Later, after coffee I enquire. ‘It isn’t actually allowed’ a family member answers and shrugs indifferent shoulders.

I love this. A rooster in Connecticut. Somewhere, in a lonely meadow lying fallow between New York and Connecticut lines, a scrappy rooster, maybe a Rhode Island Red or a Sussex was snatched and brought to the suburbs to soften the manic stream of sprawl and urban clutter. So now he’s here, crawking and muttering and letting go with abandon that high pitched wail…and we all hear and marvel…

June 11, 2023

I remember riding in the car with my father; no seat belts, open windows, breathing in corn dust from the greening fields. His left arm is bare and resting on the heated edge of the window; his right hand steers casually, thumb hooked over the bottom of the wheel; streets and ruts.

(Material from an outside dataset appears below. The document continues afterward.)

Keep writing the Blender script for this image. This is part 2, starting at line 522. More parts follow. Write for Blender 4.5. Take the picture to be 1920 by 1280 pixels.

Alone on Route 19, driving past the huge field of sunflowers in the forever sunshine, our destination is the old building on Main Street in Fillmore. As we enter the grey, sagging structure I still feel the splintered wooden flooring under my bare feet. It is a simpler time.

The ancient man managing the store and shuffling behind the counter, quietly makes our treats; forever faceless. I am too young to pay much attention to his ancient eyes.

Dad orders a chocolate coke and I work on a root beer float. He sips carefully, favoring upper gums stitched recently by a dentist. I wrap bare legs around the squeaky iron stool pole and balance carefully on the round seat. The store is silent. We are the only customers in here.

The building is dying. Even I know it as a four year old because the wood smells so, so old. I pay attention to the wood and miss the lines on the man’s silent face. The boards splinter my feet as we leave. The floor is cracking and sagging. I should wear sandals next time.

We ride silently back to Houghton, full of sugar and I hold my arm out the window, fighting the air and letting my hair whip wildly. My feet are filthy and I crawl over the hot seat into the back, lying on the floor, listening to the hum of the heated wheels on the tar.